* **GOAL**
Every line from the one holding "Write a Blender" through the one holding "SC.camera = cam" should be returned exactly, both included; the pictures should not.

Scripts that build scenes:
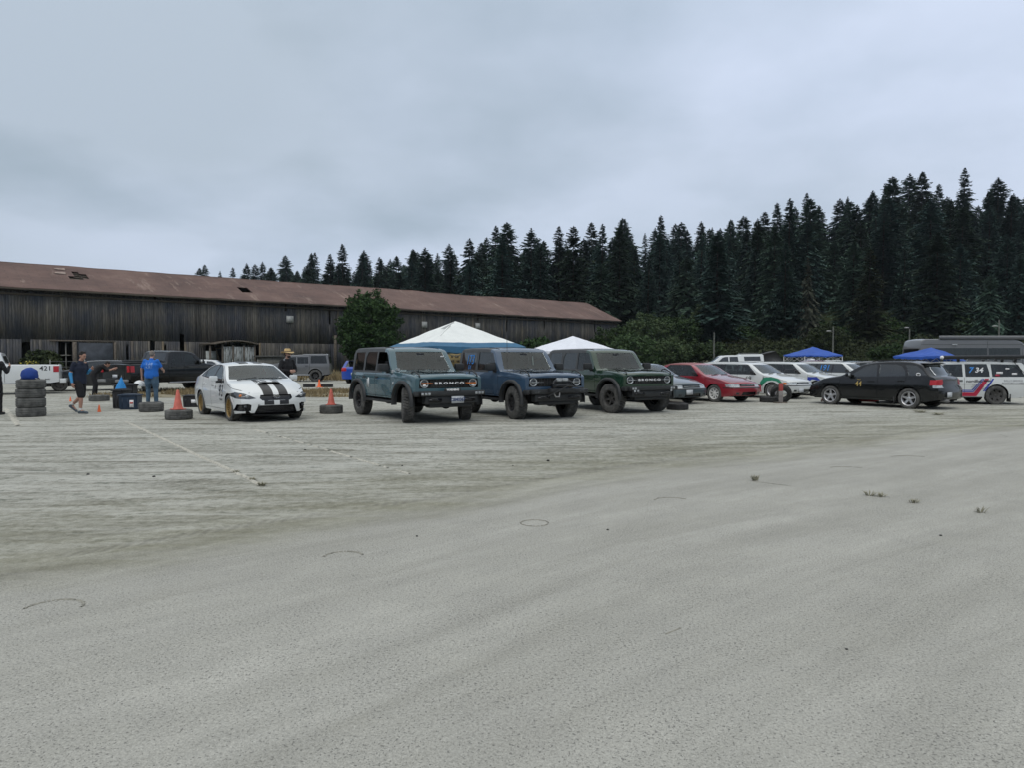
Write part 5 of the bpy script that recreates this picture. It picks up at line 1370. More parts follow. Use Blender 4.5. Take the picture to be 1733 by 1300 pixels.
    mk('badge_stars', bm, M['chrome'], bd)
    # stripes laid along bonnet, roof, boot and bumper
    for sg in (1, -1):
        a, b = sg*.07, sg*.30
        c.topc('hood_stripe', [(.02, a), (1.13, a), (1.13, b), (.02, b)], bk, .003, smax=1.15, nmin=.2)
        c.topc('roof_stripe', [(1.98, a*1.0), (3.3, a*1.0), (3.3, b), (1.98, b)], bk, .003, smin=1.9, smax=3.4)
        c.topc('trunk_stripe', [(3.98, a), (4.55, a), (4.55, b), (3.98, b)], bk, .003, smin=3.9)
        c.front('bumper_stripe', [(a, .425), (b, .425), (b, .525), (a, .525)], bk, .003, smax=.6)
    # hood scoop
    bm = bmesh.new(); s0 = .52; rows = []
    for (s, w_, h) in ((.50, .30, .012), (.52, .30, .062), (.60, .30, .066), (.85, .28, .045), (1.0, .25, .008)):
        zz = c.ztop_at(s, 0); rows.append([bm.verts.new((c.xm - s, w_*k/6, zz + h*(1 - (abs(k)/6)**4) - .004)) for k in range(-6, 7)])
    for a_, b_ in zip(rows[1:], rows[2:]):
        for k in range(12): bm.faces.new((a_[k], a_[k+1], b_[k+1], b_[k]))
    sc_ = mk('hood_scoop', bm, white, c.root)
    bm = bmesh.new(); pr = []
    zz = c.ztop_at(.55, 0)
    for k in range(-6, 7): pr.append((bm.verts.new((c.xm - .555, .285*k/6, c.ztop_at(.555, .285*k/6) + .002)), bm.verts.new((c.xm - .535, .285*k/6, c.ztop_at(.54, 0) + .060*(1 - (abs(k)/6)**4) - .003))))
    for a_, b_ in zip(pr, pr[1:]): bm.faces.new((a_[0], b_[0], b_[1], a_[1]))
    mk('scoop_mouth', bm, M['seam'], sc_)
    for sg in (1, -1):
        bm = bmesh.new(); rr = []
        for s in (.53, .6, .7, .8, .9, .98):
            q = [Vector((c.xm - s, y*sg, 0)) for y in (.07, .15, .22, .28)]
            row = []
            for v in q:
                t = (s - .52)/.48; w_ = lerp(.30, .25, t); h = lerp(.066, .02, t); v.z = c.ztop_at(s, 0) + h*(1 - (abs(v.y)/w_)**4 if abs(v.y) < w_ else 0) + .003; row.append(bm.verts.new(v))
            rr.append(row)
        for a_, b_ in zip(rr, rr[1:]):
            for k in range(3): bm.faces.new((a_[k], a_[k+1], b_[k+1], b_[k]))
        mk('scoop_stripe', bm, bk, sc_)
    c.seam([(.22, .725), (.6, .80), (1.12, .91)], .009); c.seam([(1.33, .93), (1.31, .6), (1.42, .27)], .010); c.seam([(2.56, .98), (2.56, .27)], .010); c.seam([(3.48, 1.06), (3.42, .85), (3.22, .62), (3.12, .35)], .010); c.seam([(1.42, .27), (3.1, .27)], .009)
    c.seam([(.55, .48), (.62, .60), (.70, .70)], .008)
    c.text('door_number', '93', .42, M['black_text'], 'R', (1.62, .71), .006, sx=.95)
    c.text('door_number', '93', .26, M['black_text'], 'L', (1.62, .66), .025, sx=.85)
    c.text('class_letters', 'SUBARU', .075, M['black_text'], 'R', (1.62, .50), .01)
    c.text('small_sticker', 'B', .10, M['black_text'], 'R', (2.15, .80), .01)
    c.handles([(2.42, .865), (3.28, .885)], white, w=.18)
    c.mirrors(1.72, .955, white, (.12, .20, .13), y=.885)
    c.wipers(1.12, 1.0, (-.12, .42), .5)
    bm = bmesh.new(); yv = -.42; h = c.xf(yv, .43); add_lathe(bm, [(.018, 0), (.028, .006), (.028, .0)], 16, 'x', M=Matrix.Translation((h, yv, .415))); mk('tow_eye_ring', bm, M['plastic'], c.root)
    box('windshield_sticker', (c.xm - 1.29, c.xm - 1.285, .50, .58, 1.06, 1.08), M['white_text'], c.root, 0)
    bm = bmesh.new(); add_box(bm, c.xm - .52, c.xm - .18, -.50, .50, .150, .19); mk('front_lip', bm, M['plastic'], c.root)
    c.rear('tail_light', [(.5, .78), (.84, .78), (.84, .95), (.5, .93)], M['redlens'], .004, True)
    c.finish(wheels=dict(R=.33, w=.235, rim=.232, style='mesh', tread='road', mat='gold'))
wrx()

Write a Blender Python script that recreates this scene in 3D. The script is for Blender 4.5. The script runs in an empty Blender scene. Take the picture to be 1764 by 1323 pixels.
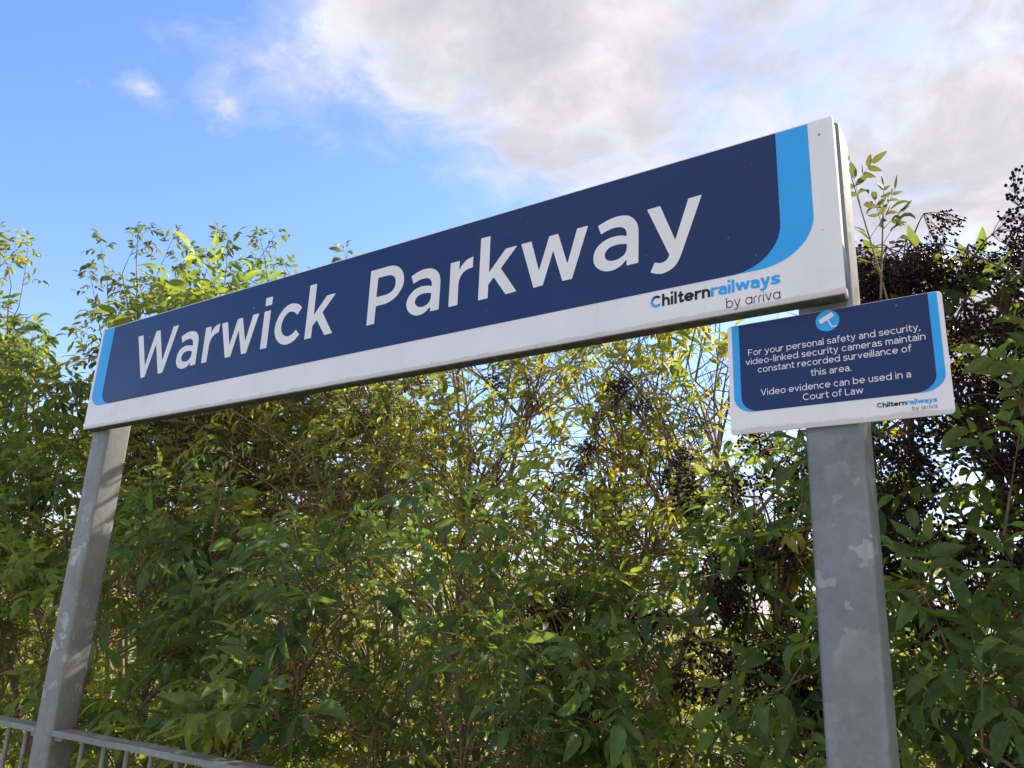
import bpy, math, json
import numpy as np
from mathutils import Matrix, Vector

rng = np.random.default_rng(11)
SC = bpy.context.scene
COL = SC.collection
R = math.radians

# ------------------------------------------------------------ camera, light, exposure
Z0 = 2.17                                   # height of the name sign's lower edge
cam_d = bpy.data.cameras.new('camera')
cam = bpy.data.objects.new('camera', cam_d)
COL.objects.link(cam)
right = (0.8275211865, 0.5597628239, 0.0432928027)
down = (-0.1276668663, 0.2627040737, -0.9563930891)
fwd = (-0.5467264920, 0.7859084875, 0.2888563523)
cam_d.sensor_width = 36.0
cam_d.lens = 36 * 1415.99 / 1764
cam_d.clip_end = 3000
cam_d.clip_start = 0.05
m = Matrix.Identity(4)
for i in range(3):
    m[i][0] = right[i]; m[i][1] = -down[i]; m[i][2] = -fwd[i]
CAM = np.array([2.86406, -1.47641, Z0 - 0.61955])
m.translation = Vector(CAM)
cam.matrix_world = m
SC.camera = cam

SUN_AZ, SUN_EL = R(17), R(41)               # azimuth clockwise from +Y
sun_dir = Vector((math.sin(SUN_AZ) * math.cos(SUN_EL), math.cos(SUN_AZ) * math.cos(SUN_EL), math.sin(SUN_EL)))
sd = bpy.data.lights.new('sun', 'SUN')
sd.energy = 5.0
sd.angle = R(0.55)
sd.color = (1.0, 0.90, 0.74)
sun = bpy.data.objects.new('sun', sd)
COL.objects.link(sun)
sun.rotation_euler = sun_dir.to_track_quat('Z', 'Y').to_euler()

w = bpy.data.worlds.new('World')
SC.world = w
w.use_nodes = True
NT = w.node_tree
NT.nodes.clear()


def N(nt, t, **k):
    n = nt.nodes.new(t)
    for a, b in k.items():
        setattr(n, a, b)
    return n


def math_n(nt, op, a, b=None, clamp=False, c=None):
    n = N(nt, 'ShaderNodeMath', operation=op, use_clamp=clamp)
    for i, v in enumerate((a, b, c)):
        if v is None:
            continue
        if isinstance(v, (int, float)):
            n.inputs[i].default_value = v
        else:
            nt.links.new(v, n.inputs[i])
    return n.outputs[0]


def ramp(nt, fac, stops, interp='LINEAR'):
    n = N(nt, 'ShaderNodeValToRGB')
    cr = n.color_ramp
    cr.interpolation = interp
    while len(cr.elements) < len(stops):
        cr.elements.new(0.5)
    for e, (p, c) in zip(cr.elements, stops):
        e.position = p
        e.color = (c, c, c, 1) if isinstance(c, (int, float)) else (*c, 1)
    nt.links.new(fac, n.inputs[0])
    return n.outputs[0]


def mix(nt, f, a, b, blend='MIX'):
    n = N(nt, 'ShaderNodeMix', data_type='RGBA', blend_type=blend)
    for idx, v in ((0, f), (6, a), (7, b)):
        if isinstance(v, (int, float)):
            n.inputs[idx].default_value = v
        elif isinstance(v, tuple):
            n.inputs[idx].default_value = (*v, 1)
        else:
            nt.links.new(v, n.inputs[idx])
    return n.outputs[2]


def noise(nt, vec, scale, detail=2, rough=0.5, dist=0.0):
    n = N(nt, 'ShaderNodeTexNoise')
    n.inputs['Scale'].default_value = scale
    n.inputs['Detail'].default_value = detail
    n.inputs['Roughness'].default_value = rough
    n.inputs['Distortion'].default_value = dist
    if vec is not None:
        nt.links.new(vec, n.inputs['Vector'])
    return n.outputs[0]


def build_sky():
    nt = NT
    sky = N(nt, 'ShaderNodeTexSky', sky_type='NISHITA')
    sky.sun_disc = False
    sky.sun_elevation = SUN_EL
    sky.sun_rotation = SUN_AZ
    sky.air_density = 1.0
    sky.dust_density = 0.25
    sky.ozone_density = 1.8
    tc = N(nt, 'ShaderNodeTexCoord')
    sx = N(nt, 'ShaderNodeSeparateXYZ')
    nt.links.new(tc.outputs['Generated'], sx.inputs[0])
    zz = math_n(nt, 'ADD', math_n(nt, 'MAXIMUM', sx.outputs[2], 0.0), 0.25)
    u = math_n(nt, 'DIVIDE', sx.outputs[0], zz)
    v = math_n(nt, 'DIVIDE', sx.outputs[1], zz)
    cx = N(nt, 'ShaderNodeCombineXYZ')
    nt.links.new(u, cx.inputs[0]); nt.links.new(v, cx.inputs[1])
    cx.inputs[2].default_value = SEED
    P = cx.outputs[0]
    # billows: warp the cloud plane, then sum three octave groups
    wn = N(nt, 'ShaderNodeTexNoise'); wn.inputs['Scale'].default_value = 3.2; wn.inputs['Detail'].default_value = 3
    nt.links.new(P, wn.inputs['Vector'])
    off = N(nt, 'ShaderNodeVectorMath', operation='MULTIPLY_ADD')
    nt.links.new(wn.outputs['Color'], off.inputs[0]); off.inputs[1].default_value = (0.22, 0.22, 0.0)
    nt.links.new(P, off.inputs[2])
    Q = off.outputs[0]
    big = noise(nt, Q, 2.4, 4, 0.55)
    mid = noise(nt, Q, 7.0, 6, 0.62)
    fine = noise(nt, Q, 20.0, 6, 0.65)
    # a cloud bank lies to the right (u grows to the right, v away from the viewer)
    vv = math_n(nt, 'MULTIPLY', math_n(nt, 'MAXIMUM', math_n(nt, 'SUBTRACT', v, 0.88), 0.0), -0.6)
    edge = math_n(nt, 'ADD', math_n(nt, 'ADD', u, 0.70), vv)
    edge = math_n(nt, 'MULTIPLY', edge, 3.2)
    edge = math_n(nt, 'MINIMUM', edge, 0.33)
    edge = math_n(nt, 'MAXIMUM', edge, -0.75)
    e = math_n(nt, 'ADD', edge, math_n(nt, 'MULTIPLY', math_n(nt, 'SUBTRACT', big, 0.5), 1.9))
    e = math_n(nt, 'ADD', e, math_n(nt, 'MULTIPLY', math_n(nt, 'SUBTRACT', mid, 0.5), 1.1))
    e = math_n(nt, 'ADD', e, math_n(nt, 'MULTIPLY', math_n(nt, 'SUBTRACT', fine, 0.5), 0.35))
    # two small wisps apart from the bank
    for d_, k_ in (((-0.719, 0.452, 0.527), 2600.0), ((-0.757, 0.380, 0.532), 2600.0)):
        dp = N(nt, 'ShaderNodeVectorMath', operation='DISTANCE')
        nt.links.new(tc.outputs['Generated'], dp.inputs[0]); dp.inputs[1].default_value = d_
        g_ = math_n(nt, 'POWER', 2.718, math_n(nt, 'MULTIPLY', math_n(nt, 'POWER', dp.outputs['Value'], 2.0), -k_ * 0.75))
        e = math_n(nt, 'ADD', e, math_n(nt, 'MULTIPLY', g_, math_n(nt, 'MULTIPLY', mid, 1.0)))
    dens = ramp(nt, math_n(nt, 'ADD', math_n(nt, 'MULTIPLY', e, 0.8), 0.5), [(0.22, 0.0), (0.42, 0.28), (0.62, 0.84), (0.78, 1.0)])
    # cloud body colour: grey-lavender where thick, whiter at thin rims and tops
    thick = ramp(nt, math_n(nt, 'ADD', math_n(nt, 'MULTIPLY', e, 0.8), 0.5), [(0.55, 1.0), (1.05, 0.0)])
    sh = math_n(nt, 'ADD', math_n(nt, 'MULTIPLY', noise(nt, Q, 4.2, 7, 0.6), 0.85), math_n(nt, 'MULTIPLY', thick, 0.17))
    body = ramp(nt, sh, [(0.36, (0.31, 0.305, 0.345)), (0.50, (0.375, 0.365, 0.392)), (0.60, (0.45, 0.44, 0.452)), (0.72, (0.53, 0.52, 0.51))])
    skyc = N(nt, 'ShaderNodeVectorMath', operation='SCALE')
    nt.links.new(sky.outputs[0], skyc.inputs[0])
    skyc.inputs['Scale'].default_value = SKY
    hsv = N(nt, 'ShaderNodeHueSaturation')
    hsv.inputs['Saturation'].default_value = 1.13
    nt.links.new(skyc.outputs[0], hsv.inputs['Color'])
    blue = mix(nt, 1.0, hsv.outputs[0], (1.0, 0.905, 0.99), 'MULTIPLY')
    low = math_n(nt, 'MULTIPLY', math_n(nt, 'MAXIMUM', math_n(nt, 'SUBTRACT', 0.24, sx.outputs[2]), 0.0), 4.2)
    dens = math_n(nt, 'MINIMUM', math_n(nt, 'ADD', dens, low), 1.0)
    col = mix(nt, dens, blue, body)
    bg = N(nt, 'ShaderNodeBackground')
    nt.links.new(col, bg.inputs[0])
    bg.inputs[1].default_value = 1.0
    out = N(nt, 'ShaderNodeOutputWorld')
    nt.links.new(bg.outputs[0], out.inputs[0])


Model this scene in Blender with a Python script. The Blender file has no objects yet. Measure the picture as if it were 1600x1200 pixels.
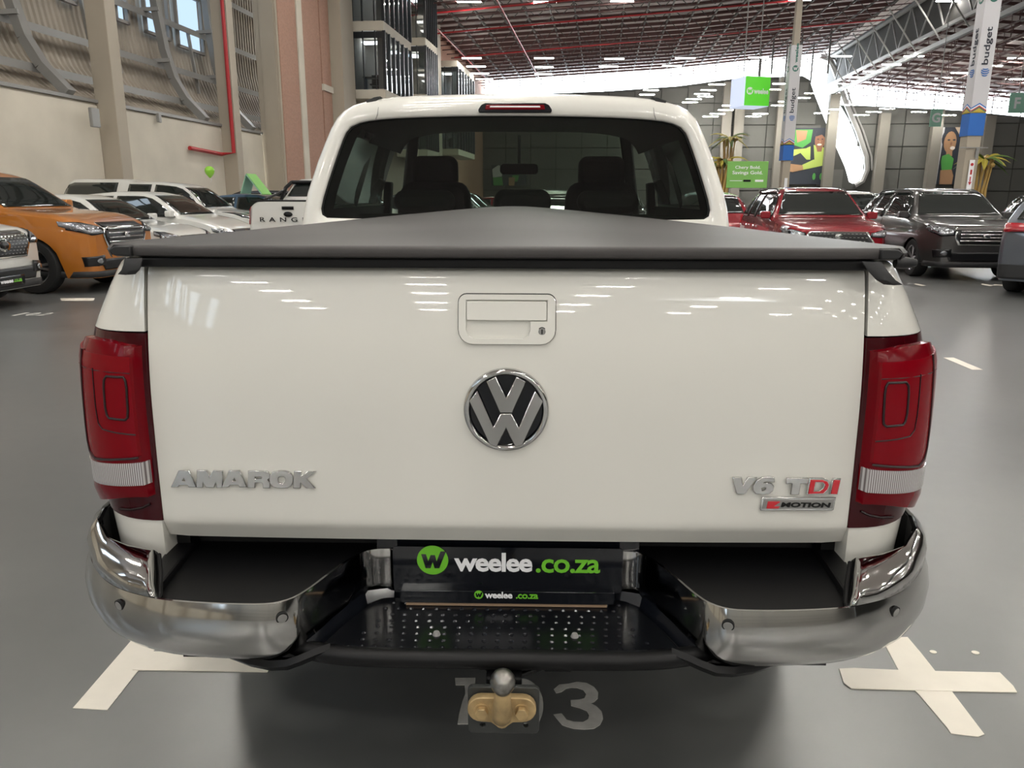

* **SOLUTION FOR THIS PROBLEM**
Write a Blender Python script that recreates this scene in 3D. The script is for Blender 4.5. The script runs in an empty Blender scene. Take the picture to be 1764 by 1323 pixels.
import bpy, math, json
import numpy as np
from mathutils import Matrix, Vector

rng = np.random.default_rng(11)
SC = bpy.context.scene
COL = SC.collection
R = math.radians

# ------------------------------------------------------------ camera, light, exposure
Z0 = 2.17                                   # height of the name sign's lower edge
cam_d = bpy.data.cameras.new('camera')
cam = bpy.data.objects.new('camera', cam_d)
COL.objects.link(cam)
right = (0.8275211865, 0.5597628239, 0.0432928027)
down = (-0.1276668663, 0.2627040737, -0.9563930891)
fwd = (-0.5467264920, 0.7859084875, 0.2888563523)
cam_d.sensor_width = 36.0
cam_d.lens = 36 * 1415.99 / 1764
cam_d.clip_end = 3000
cam_d.clip_start = 0.05
m = Matrix.Identity(4)
for i in range(3):
    m[i][0] = right[i]; m[i][1] = -down[i]; m[i][2] = -fwd[i]
CAM = np.array([2.86406, -1.47641, Z0 - 0.61955])
m.translation = Vector(CAM)
cam.matrix_world = m
SC.camera = cam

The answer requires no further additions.